Here are four other books that deal with the refugee experience through history.
MEMOIRS
FIRST THEY KILLED MY FATHER (2000)
By Loung Ung
Perennial/ Paperback/$27.27/ Books Kinokuniya
Ung, a survivor of Cambodia's brutal Pol Pot regime, recounts the deaths of her family at the hands of the Khmer Rouge, and her flight to Thailand and, later, the United States.
FICTION
THE BLUE BETWEEN SKY AND WATER (2015)
By Susan Abulhawa
Bloomsbury Circus/ Paperback/$27.91/ Books Kinokuniya
In this novel that opens in southern Palestine in 1947, members of the Baraka family are forced to leave their village for a refugee camp in Gaza.
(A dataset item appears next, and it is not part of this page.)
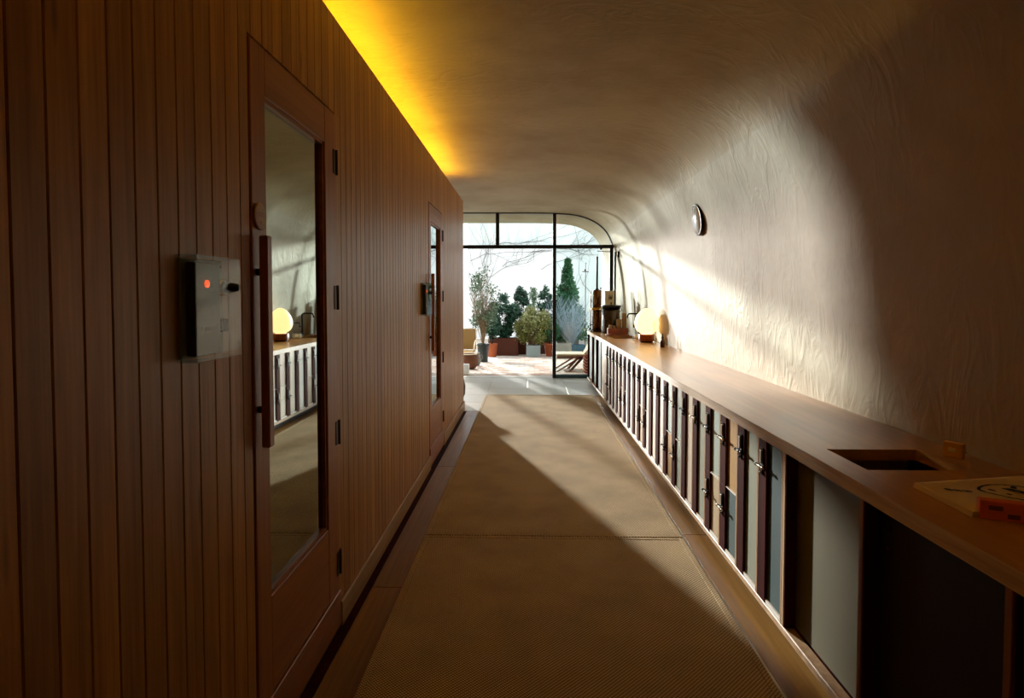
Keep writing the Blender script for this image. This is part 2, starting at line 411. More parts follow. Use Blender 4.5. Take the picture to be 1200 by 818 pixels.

Abulhawa draws on her own upbringing as the child of refugees of the 1967 Arab-Israeli War for this inter-generational epic of exile.
CHILDREN'S
WHEN HITLER STOLE PINK RABBIT (1971)
By Judith Kerr
Puffin/Paperback/ $11.24/ Books Kinokuniya
In this children's novel based partly on her own childhood, Kerr depicts the rise of Nazism in Germany through the eyes of a nine-year-old Jewish girl, whose family must flee Berlin and move from city to city in Europe to elude Nazi capture.
MEMOIRS
A LONG WAY GONE (2007)
By Ishmael Beah
Sarah Crichton Books/Paperback/ $23.27/Books Kinokuniya
Beah writes about the horrific years he spent as a child soldier during the 1990s civil war in Sierra Leone, when he was brainwashed into killing and using drugs, and his eventual rehabilitation and escape from Freetown to the US.